-- START OF Data excerpt --
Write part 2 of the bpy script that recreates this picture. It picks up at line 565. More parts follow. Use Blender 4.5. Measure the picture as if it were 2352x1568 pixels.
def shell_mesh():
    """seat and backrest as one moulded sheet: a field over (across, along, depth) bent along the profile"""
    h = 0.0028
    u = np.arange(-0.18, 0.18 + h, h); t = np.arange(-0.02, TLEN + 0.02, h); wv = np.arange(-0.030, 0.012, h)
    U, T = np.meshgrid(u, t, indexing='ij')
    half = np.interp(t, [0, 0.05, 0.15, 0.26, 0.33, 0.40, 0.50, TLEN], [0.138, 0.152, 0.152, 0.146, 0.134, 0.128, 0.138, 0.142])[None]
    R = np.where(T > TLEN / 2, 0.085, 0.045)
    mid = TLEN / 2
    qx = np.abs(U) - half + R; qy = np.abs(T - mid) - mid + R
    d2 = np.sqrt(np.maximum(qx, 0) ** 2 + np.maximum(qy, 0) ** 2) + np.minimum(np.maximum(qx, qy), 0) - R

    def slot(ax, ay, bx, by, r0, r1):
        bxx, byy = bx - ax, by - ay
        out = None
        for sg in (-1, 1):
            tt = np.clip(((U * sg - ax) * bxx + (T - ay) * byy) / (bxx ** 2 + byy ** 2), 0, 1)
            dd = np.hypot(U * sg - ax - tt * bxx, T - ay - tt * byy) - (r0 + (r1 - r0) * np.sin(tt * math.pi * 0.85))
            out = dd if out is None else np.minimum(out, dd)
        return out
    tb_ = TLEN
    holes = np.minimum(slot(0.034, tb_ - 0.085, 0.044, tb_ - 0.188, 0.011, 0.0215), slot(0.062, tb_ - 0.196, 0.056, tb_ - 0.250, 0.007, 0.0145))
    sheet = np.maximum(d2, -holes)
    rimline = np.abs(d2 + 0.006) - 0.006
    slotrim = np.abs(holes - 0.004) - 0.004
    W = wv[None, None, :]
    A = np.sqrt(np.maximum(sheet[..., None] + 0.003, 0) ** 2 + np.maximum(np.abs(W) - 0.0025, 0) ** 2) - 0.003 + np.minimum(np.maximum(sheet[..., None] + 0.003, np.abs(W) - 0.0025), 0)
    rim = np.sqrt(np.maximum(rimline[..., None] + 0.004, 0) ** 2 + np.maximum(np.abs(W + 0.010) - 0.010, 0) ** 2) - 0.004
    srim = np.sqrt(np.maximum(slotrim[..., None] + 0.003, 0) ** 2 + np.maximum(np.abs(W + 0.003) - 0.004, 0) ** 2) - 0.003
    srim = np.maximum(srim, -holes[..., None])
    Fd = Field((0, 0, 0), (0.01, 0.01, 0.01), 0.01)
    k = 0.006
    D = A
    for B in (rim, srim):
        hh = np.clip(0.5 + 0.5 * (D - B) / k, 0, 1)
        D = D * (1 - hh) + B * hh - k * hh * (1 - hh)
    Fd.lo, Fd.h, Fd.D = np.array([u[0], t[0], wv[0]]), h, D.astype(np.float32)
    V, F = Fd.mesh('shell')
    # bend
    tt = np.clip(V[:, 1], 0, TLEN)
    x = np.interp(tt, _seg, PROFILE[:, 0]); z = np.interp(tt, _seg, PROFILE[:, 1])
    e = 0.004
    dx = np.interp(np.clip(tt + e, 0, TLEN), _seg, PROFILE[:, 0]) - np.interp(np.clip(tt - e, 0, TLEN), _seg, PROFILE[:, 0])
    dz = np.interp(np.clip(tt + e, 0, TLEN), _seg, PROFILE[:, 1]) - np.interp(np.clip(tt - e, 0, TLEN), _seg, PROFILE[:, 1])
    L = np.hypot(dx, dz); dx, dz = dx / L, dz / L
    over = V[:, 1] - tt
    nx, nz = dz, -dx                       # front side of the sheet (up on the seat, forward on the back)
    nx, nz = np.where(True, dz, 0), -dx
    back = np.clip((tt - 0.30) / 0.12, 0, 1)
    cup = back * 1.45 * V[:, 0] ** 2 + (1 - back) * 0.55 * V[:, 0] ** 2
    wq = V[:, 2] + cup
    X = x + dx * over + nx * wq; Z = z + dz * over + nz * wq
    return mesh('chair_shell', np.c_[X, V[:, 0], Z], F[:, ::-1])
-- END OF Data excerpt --
• _The exercise_
Give back the data above exactly as it appears.

• _Exercise solution_
Write part 2 of the bpy script that recreates this picture. It picks up at line 565. More parts follow. Use Blender 4.5. Measure the picture as if it were 2352x1568 pixels.
def shell_mesh():
    """seat and backrest as one moulded sheet: a field over (across, along, depth) bent along the profile"""
    h = 0.0028
    u = np.arange(-0.18, 0.18 + h, h); t = np.arange(-0.02, TLEN + 0.02, h); wv = np.arange(-0.030, 0.012, h)
    U, T = np.meshgrid(u, t, indexing='ij')
    half = np.interp(t, [0, 0.05, 0.15, 0.26, 0.33, 0.40, 0.50, TLEN], [0.138, 0.152, 0.152, 0.146, 0.134, 0.128, 0.138, 0.142])[None]
    R = np.where(T > TLEN / 2, 0.085, 0.045)
    mid = TLEN / 2
    qx = np.abs(U) - half + R; qy = np.abs(T - mid) - mid + R
    d2 = np.sqrt(np.maximum(qx, 0) ** 2 + np.maximum(qy, 0) ** 2) + np.minimum(np.maximum(qx, qy), 0) - R

    def slot(ax, ay, bx, by, r0, r1):
        bxx, byy = bx - ax, by - ay
        out = None
        for sg in (-1, 1):
            tt = np.clip(((U * sg - ax) * bxx + (T - ay) * byy) / (bxx ** 2 + byy ** 2), 0, 1)
            dd = np.hypot(U * sg - ax - tt * bxx, T - ay - tt * byy) - (r0 + (r1 - r0) * np.sin(tt * math.pi * 0.85))
            out = dd if out is None else np.minimum(out, dd)
        return out
    tb_ = TLEN
    holes = np.minimum(slot(0.034, tb_ - 0.085, 0.044, tb_ - 0.188, 0.011, 0.0215), slot(0.062, tb_ - 0.196, 0.056, tb_ - 0.250, 0.007, 0.0145))
    sheet = np.maximum(d2, -holes)
    rimline = np.abs(d2 + 0.006) - 0.006
    slotrim = np.abs(holes - 0.004) - 0.004
    W = wv[None, None, :]
    A = np.sqrt(np.maximum(sheet[..., None] + 0.003, 0) ** 2 + np.maximum(np.abs(W) - 0.0025, 0) ** 2) - 0.003 + np.minimum(np.maximum(sheet[..., None] + 0.003, np.abs(W) - 0.0025), 0)
    rim = np.sqrt(np.maximum(rimline[..., None] + 0.004, 0) ** 2 + np.maximum(np.abs(W + 0.010) - 0.010, 0) ** 2) - 0.004
    srim = np.sqrt(np.maximum(slotrim[..., None] + 0.003, 0) ** 2 + np.maximum(np.abs(W + 0.003) - 0.004, 0) ** 2) - 0.003
    srim = np.maximum(srim, -holes[..., None])
    Fd = Field((0, 0, 0), (0.01, 0.01, 0.01), 0.01)
    k = 0.006
    D = A
    for B in (rim, srim):
        hh = np.clip(0.5 + 0.5 * (D - B) / k, 0, 1)
        D = D * (1 - hh) + B * hh - k * hh * (1 - hh)
    Fd.lo, Fd.h, Fd.D = np.array([u[0], t[0], wv[0]]), h, D.astype(np.float32)
    V, F = Fd.mesh('shell')
    # bend
    tt = np.clip(V[:, 1], 0, TLEN)
    x = np.interp(tt, _seg, PROFILE[:, 0]); z = np.interp(tt, _seg, PROFILE[:, 1])
    e = 0.004
    dx = np.interp(np.clip(tt + e, 0, TLEN), _seg, PROFILE[:, 0]) - np.interp(np.clip(tt - e, 0, TLEN), _seg, PROFILE[:, 0])
    dz = np.interp(np.clip(tt + e, 0, TLEN), _seg, PROFILE[:, 1]) - np.interp(np.clip(tt - e, 0, TLEN), _seg, PROFILE[:, 1])
    L = np.hypot(dx, dz); dx, dz = dx / L, dz / L
    over = V[:, 1] - tt
    nx, nz = dz, -dx                       # front side of the sheet (up on the seat, forward on the back)
    nx, nz = np.where(True, dz, 0), -dx
    back = np.clip((tt - 0.30) / 0.12, 0, 1)
    cup = back * 1.45 * V[:, 0] ** 2 + (1 - back) * 0.55 * V[:, 0] ** 2
    wq = V[:, 2] + cup
    X = x + dx * over + nx * wq; Z = z + dz * over + nz * wq
    return mesh('chair_shell', np.c_[X, V[:, 0], Z], F[:, ::-1])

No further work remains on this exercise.